The contemporary American political arena has been marked by the intersection of crises that have threatened justice in a multitude of fronts – economic justice, social justice, environmental justice, etc. Elected officials and public servants alike are tasked with addressing these pressing and often extremely complex issues in the pursuit of solutions that encompass prosperity, security, and justice – in all of its forms – on behalf of the constituents to whom they owe their livelihood. This representative form of democracy is one of the great achievements – perhaps the greatest – of the American experiment. It provides the populace the opportunity to have an impact on the trajectory of their nations destiny based off of the principle of self-governance – the idea that political power is to lay in the hands of all of the people rather than being concentrated heavily under the authority of a small group of wealthy elites, a trend that has persisted throughout all of human history. This necessary dichotomy of a powerful citizenry and entrusted representatives designed to be directly accountable to that citizenry has been both the foundation and the engine of progress manifested in the promise of America.

However, the foundation has begun to come undone, as the idea of an elected official who faithfully acts upon the interests of the common man to whom he is accountable has been exchanged for the reality of the corrupt politician acting in subservience to any corporation that is willing to invest liberally into his/hers campaign coffers. This reality has been embraced with open arms by the Supreme Court of the United Statesevidenced by the 5-4 decision in Citizens United v. Federal Elections Commission, ruling that the First Amendment allows for unlimited corporate money to be funneled into the political system with little to no transparency. The effects of this unlimited and opaque influx of money into institutions of political power have been insidious and widespread, tearing at the foundation of the political system like an insurgency of termites. The Federal Elections Commission (FEC) estimated that approximately $7 billion was spent on the 2012 election altogether, with Super PACs, the notorious new form of political action committee that has risen to popularity post-Citizens United, reported to have spent approximately $950 million of that figure.

That is why unlimited money in politics is the root cause of the fractured political system within the United States and, by extension, responsible for the expansive nature of the crises we face. Corporate money has financed willful negligence on the part of elected officials in regard to these crises, instead favoring the advancement of their own agendas that too often are contrary to the interest of the general welfare. The voices of ordinary Americans are being drowned out by the gratuitous amounts of capital involved in the electoral process. This is evident in the analysis of the issues that plague millions of Americans on a daily basis.

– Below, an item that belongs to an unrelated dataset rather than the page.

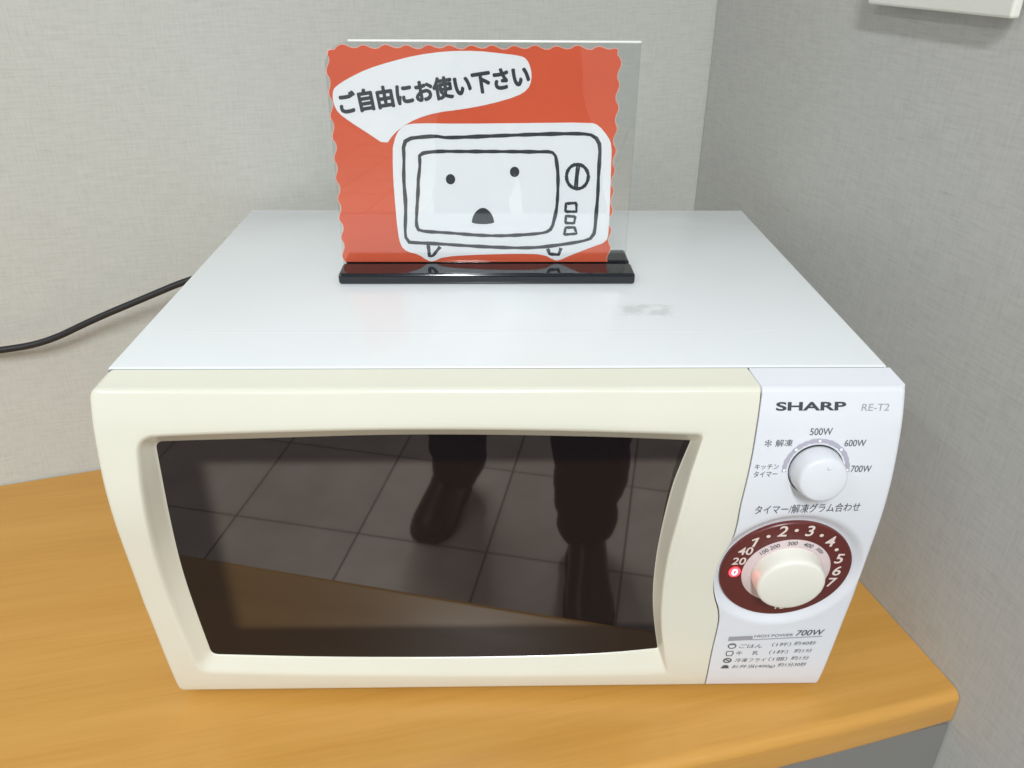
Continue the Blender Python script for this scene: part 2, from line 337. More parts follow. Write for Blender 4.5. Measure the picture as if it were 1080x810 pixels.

For example, analyze the fallout of the United States economy that began in 2008, the depth of which still profoundly impacts tens of millions of Americans. This massive recession should have led to immediate and effective measures on the part of regulatory institutions to ensure some degree of economic stability and to prevent future economic crises. Instead, the 'Too Big To Fail' Banks have yet to be restructured and the establishment political class has avoided any form of prosecution or accountability on the part of the white-collared plutocrats who possess a large share of responsibility for the damage incurred. Millions lost their homes, their jobs, and their dignity while Wall Street received billions in Federal money for causing all of it.

This extends also to the devastation of our ecological system. Instead of heavily pursuing and investing in renewable and sustainable forms of energy in order to combat the very real climate change currently facing mankind, large oil and gas companies such as British Petroleum and Exxon Mobil have used their massive profits in order to pursue an agenda that further advances climate change, retaining their stranglehold over those that are supposed to be keeping them honest. Their political clout is directly related to the size of their checkbook and allows for them to push humanity further towards the border of extinction.

The combination of an economic system that allows for great levels of disparity and inequality amongst members of society and a political system where money is legally equivalent to political speech and effectively equivalent to political power has resulted in perpetual corporate dominance of the American political system. This fundamental reversal in position has transitioned political power from the calloused hands of the American worker into the hands of the Board of Directors of Goldman Sachs. Until this is changed, progress will be elusive on almost every front.